● **DATASET SECTION**
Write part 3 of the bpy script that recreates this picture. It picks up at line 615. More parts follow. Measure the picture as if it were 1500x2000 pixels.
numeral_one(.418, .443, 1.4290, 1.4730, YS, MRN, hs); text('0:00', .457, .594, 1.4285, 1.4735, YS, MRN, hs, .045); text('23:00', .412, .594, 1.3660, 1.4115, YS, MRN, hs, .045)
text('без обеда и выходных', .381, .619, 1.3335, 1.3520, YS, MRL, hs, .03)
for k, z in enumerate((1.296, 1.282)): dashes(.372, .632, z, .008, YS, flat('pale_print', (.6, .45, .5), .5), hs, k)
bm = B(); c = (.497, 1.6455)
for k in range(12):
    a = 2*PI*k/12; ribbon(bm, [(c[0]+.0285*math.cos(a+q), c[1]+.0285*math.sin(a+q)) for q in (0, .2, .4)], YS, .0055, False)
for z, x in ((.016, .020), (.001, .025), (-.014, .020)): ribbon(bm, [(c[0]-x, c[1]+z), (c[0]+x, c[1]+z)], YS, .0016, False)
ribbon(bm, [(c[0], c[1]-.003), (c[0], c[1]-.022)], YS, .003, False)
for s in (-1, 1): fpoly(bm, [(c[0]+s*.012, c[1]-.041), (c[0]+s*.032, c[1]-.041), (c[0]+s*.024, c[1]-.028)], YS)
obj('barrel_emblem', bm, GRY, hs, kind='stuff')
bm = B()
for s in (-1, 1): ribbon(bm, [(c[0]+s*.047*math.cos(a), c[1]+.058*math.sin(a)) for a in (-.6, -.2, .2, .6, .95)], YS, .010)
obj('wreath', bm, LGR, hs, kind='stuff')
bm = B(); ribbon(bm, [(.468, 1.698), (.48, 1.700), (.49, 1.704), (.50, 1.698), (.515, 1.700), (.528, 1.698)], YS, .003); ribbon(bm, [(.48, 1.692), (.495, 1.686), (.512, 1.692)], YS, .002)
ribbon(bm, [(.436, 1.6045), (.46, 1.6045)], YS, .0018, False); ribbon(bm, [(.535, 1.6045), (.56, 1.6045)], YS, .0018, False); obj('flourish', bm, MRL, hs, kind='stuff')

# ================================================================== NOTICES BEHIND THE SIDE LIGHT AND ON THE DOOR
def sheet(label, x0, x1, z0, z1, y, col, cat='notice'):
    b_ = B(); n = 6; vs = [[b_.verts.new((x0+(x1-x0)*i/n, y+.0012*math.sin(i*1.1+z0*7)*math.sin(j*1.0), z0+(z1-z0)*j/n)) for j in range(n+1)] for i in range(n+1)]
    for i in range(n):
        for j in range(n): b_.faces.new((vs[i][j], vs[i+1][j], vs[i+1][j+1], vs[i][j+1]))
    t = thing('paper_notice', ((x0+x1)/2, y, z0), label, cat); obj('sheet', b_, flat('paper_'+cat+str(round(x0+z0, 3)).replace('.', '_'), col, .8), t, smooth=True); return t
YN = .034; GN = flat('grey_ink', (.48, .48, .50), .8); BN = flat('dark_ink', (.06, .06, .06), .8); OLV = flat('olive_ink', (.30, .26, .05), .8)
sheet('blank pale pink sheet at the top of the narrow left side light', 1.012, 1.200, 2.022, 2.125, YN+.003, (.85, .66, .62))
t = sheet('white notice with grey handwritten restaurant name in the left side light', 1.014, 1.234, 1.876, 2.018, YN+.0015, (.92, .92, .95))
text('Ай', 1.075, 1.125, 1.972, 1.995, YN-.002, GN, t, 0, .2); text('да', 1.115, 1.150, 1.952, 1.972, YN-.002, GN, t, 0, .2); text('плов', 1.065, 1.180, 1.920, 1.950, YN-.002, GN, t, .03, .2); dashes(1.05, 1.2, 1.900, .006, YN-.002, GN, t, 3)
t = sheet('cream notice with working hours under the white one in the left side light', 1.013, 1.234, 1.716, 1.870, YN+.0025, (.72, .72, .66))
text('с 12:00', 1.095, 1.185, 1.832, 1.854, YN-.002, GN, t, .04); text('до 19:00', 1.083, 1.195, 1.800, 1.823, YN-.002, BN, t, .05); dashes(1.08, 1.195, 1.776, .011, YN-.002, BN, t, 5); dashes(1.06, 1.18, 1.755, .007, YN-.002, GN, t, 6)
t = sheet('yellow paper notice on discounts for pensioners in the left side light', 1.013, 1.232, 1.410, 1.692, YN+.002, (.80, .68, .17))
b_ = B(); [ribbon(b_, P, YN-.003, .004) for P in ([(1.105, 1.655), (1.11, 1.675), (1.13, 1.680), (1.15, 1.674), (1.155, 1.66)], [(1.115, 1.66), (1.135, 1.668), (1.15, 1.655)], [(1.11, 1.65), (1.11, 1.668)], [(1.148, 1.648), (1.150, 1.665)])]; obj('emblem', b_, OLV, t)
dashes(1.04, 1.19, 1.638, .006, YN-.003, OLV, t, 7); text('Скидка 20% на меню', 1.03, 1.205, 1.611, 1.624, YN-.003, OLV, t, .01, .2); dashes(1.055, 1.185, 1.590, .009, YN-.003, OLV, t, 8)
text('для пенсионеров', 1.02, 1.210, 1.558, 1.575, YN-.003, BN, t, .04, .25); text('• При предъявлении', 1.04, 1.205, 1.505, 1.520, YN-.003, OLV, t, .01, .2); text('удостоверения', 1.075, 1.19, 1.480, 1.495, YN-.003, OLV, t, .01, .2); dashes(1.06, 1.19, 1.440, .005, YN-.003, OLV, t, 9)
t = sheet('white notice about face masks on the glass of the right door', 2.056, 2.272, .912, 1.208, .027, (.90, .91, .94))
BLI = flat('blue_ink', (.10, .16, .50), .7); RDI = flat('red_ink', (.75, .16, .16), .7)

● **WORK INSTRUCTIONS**
Make an exact copy of every line in the data.

● **FINISHED TASK**
Write part 3 of the bpy script that recreates this picture. It picks up at line 615. More parts follow. Measure the picture as if it were 1500x2000 pixels.
numeral_one(.418, .443, 1.4290, 1.4730, YS, MRN, hs); text('0:00', .457, .594, 1.4285, 1.4735, YS, MRN, hs, .045); text('23:00', .412, .594, 1.3660, 1.4115, YS, MRN, hs, .045)
text('без обеда и выходных', .381, .619, 1.3335, 1.3520, YS, MRL, hs, .03)
for k, z in enumerate((1.296, 1.282)): dashes(.372, .632, z, .008, YS, flat('pale_print', (.6, .45, .5), .5), hs, k)
bm = B(); c = (.497, 1.6455)
for k in range(12):
    a = 2*PI*k/12; ribbon(bm, [(c[0]+.0285*math.cos(a+q), c[1]+.0285*math.sin(a+q)) for q in (0, .2, .4)], YS, .0055, False)
for z, x in ((.016, .020), (.001, .025), (-.014, .020)): ribbon(bm, [(c[0]-x, c[1]+z), (c[0]+x, c[1]+z)], YS, .0016, False)
ribbon(bm, [(c[0], c[1]-.003), (c[0], c[1]-.022)], YS, .003, False)
for s in (-1, 1): fpoly(bm, [(c[0]+s*.012, c[1]-.041), (c[0]+s*.032, c[1]-.041), (c[0]+s*.024, c[1]-.028)], YS)
obj('barrel_emblem', bm, GRY, hs, kind='stuff')
bm = B()
for s in (-1, 1): ribbon(bm, [(c[0]+s*.047*math.cos(a), c[1]+.058*math.sin(a)) for a in (-.6, -.2, .2, .6, .95)], YS, .010)
obj('wreath', bm, LGR, hs, kind='stuff')
bm = B(); ribbon(bm, [(.468, 1.698), (.48, 1.700), (.49, 1.704), (.50, 1.698), (.515, 1.700), (.528, 1.698)], YS, .003); ribbon(bm, [(.48, 1.692), (.495, 1.686), (.512, 1.692)], YS, .002)
ribbon(bm, [(.436, 1.6045), (.46, 1.6045)], YS, .0018, False); ribbon(bm, [(.535, 1.6045), (.56, 1.6045)], YS, .0018, False); obj('flourish', bm, MRL, hs, kind='stuff')

# ================================================================== NOTICES BEHIND THE SIDE LIGHT AND ON THE DOOR
def sheet(label, x0, x1, z0, z1, y, col, cat='notice'):
    b_ = B(); n = 6; vs = [[b_.verts.new((x0+(x1-x0)*i/n, y+.0012*math.sin(i*1.1+z0*7)*math.sin(j*1.0), z0+(z1-z0)*j/n)) for j in range(n+1)] for i in range(n+1)]
    for i in range(n):
        for j in range(n): b_.faces.new((vs[i][j], vs[i+1][j], vs[i+1][j+1], vs[i][j+1]))
    t = thing('paper_notice', ((x0+x1)/2, y, z0), label, cat); obj('sheet', b_, flat('paper_'+cat+str(round(x0+z0, 3)).replace('.', '_'), col, .8), t, smooth=True); return t
YN = .034; GN = flat('grey_ink', (.48, .48, .50), .8); BN = flat('dark_ink', (.06, .06, .06), .8); OLV = flat('olive_ink', (.30, .26, .05), .8)
sheet('blank pale pink sheet at the top of the narrow left side light', 1.012, 1.200, 2.022, 2.125, YN+.003, (.85, .66, .62))
t = sheet('white notice with grey handwritten restaurant name in the left side light', 1.014, 1.234, 1.876, 2.018, YN+.0015, (.92, .92, .95))
text('Ай', 1.075, 1.125, 1.972, 1.995, YN-.002, GN, t, 0, .2); text('да', 1.115, 1.150, 1.952, 1.972, YN-.002, GN, t, 0, .2); text('плов', 1.065, 1.180, 1.920, 1.950, YN-.002, GN, t, .03, .2); dashes(1.05, 1.2, 1.900, .006, YN-.002, GN, t, 3)
t = sheet('cream notice with working hours under the white one in the left side light', 1.013, 1.234, 1.716, 1.870, YN+.0025, (.72, .72, .66))
text('с 12:00', 1.095, 1.185, 1.832, 1.854, YN-.002, GN, t, .04); text('до 19:00', 1.083, 1.195, 1.800, 1.823, YN-.002, BN, t, .05); dashes(1.08, 1.195, 1.776, .011, YN-.002, BN, t, 5); dashes(1.06, 1.18, 1.755, .007, YN-.002, GN, t, 6)
t = sheet('yellow paper notice on discounts for pensioners in the left side light', 1.013, 1.232, 1.410, 1.692, YN+.002, (.80, .68, .17))
b_ = B(); [ribbon(b_, P, YN-.003, .004) for P in ([(1.105, 1.655), (1.11, 1.675), (1.13, 1.680), (1.15, 1.674), (1.155, 1.66)], [(1.115, 1.66), (1.135, 1.668), (1.15, 1.655)], [(1.11, 1.65), (1.11, 1.668)], [(1.148, 1.648), (1.150, 1.665)])]; obj('emblem', b_, OLV, t)
dashes(1.04, 1.19, 1.638, .006, YN-.003, OLV, t, 7); text('Скидка 20% на меню', 1.03, 1.205, 1.611, 1.624, YN-.003, OLV, t, .01, .2); dashes(1.055, 1.185, 1.590, .009, YN-.003, OLV, t, 8)
text('для пенсионеров', 1.02, 1.210, 1.558, 1.575, YN-.003, BN, t, .04, .25); text('• При предъявлении', 1.04, 1.205, 1.505, 1.520, YN-.003, OLV, t, .01, .2); text('удостоверения', 1.075, 1.19, 1.480, 1.495, YN-.003, OLV, t, .01, .2); dashes(1.06, 1.19, 1.440, .005, YN-.003, OLV, t, 9)
t = sheet('white notice about face masks on the glass of the right door', 2.056, 2.272, .912, 1.208, .027, (.90, .91, .94))
BLI = flat('blue_ink', (.10, .16, .50), .7); RDI = flat('red_ink', (.75, .16, .16), .7)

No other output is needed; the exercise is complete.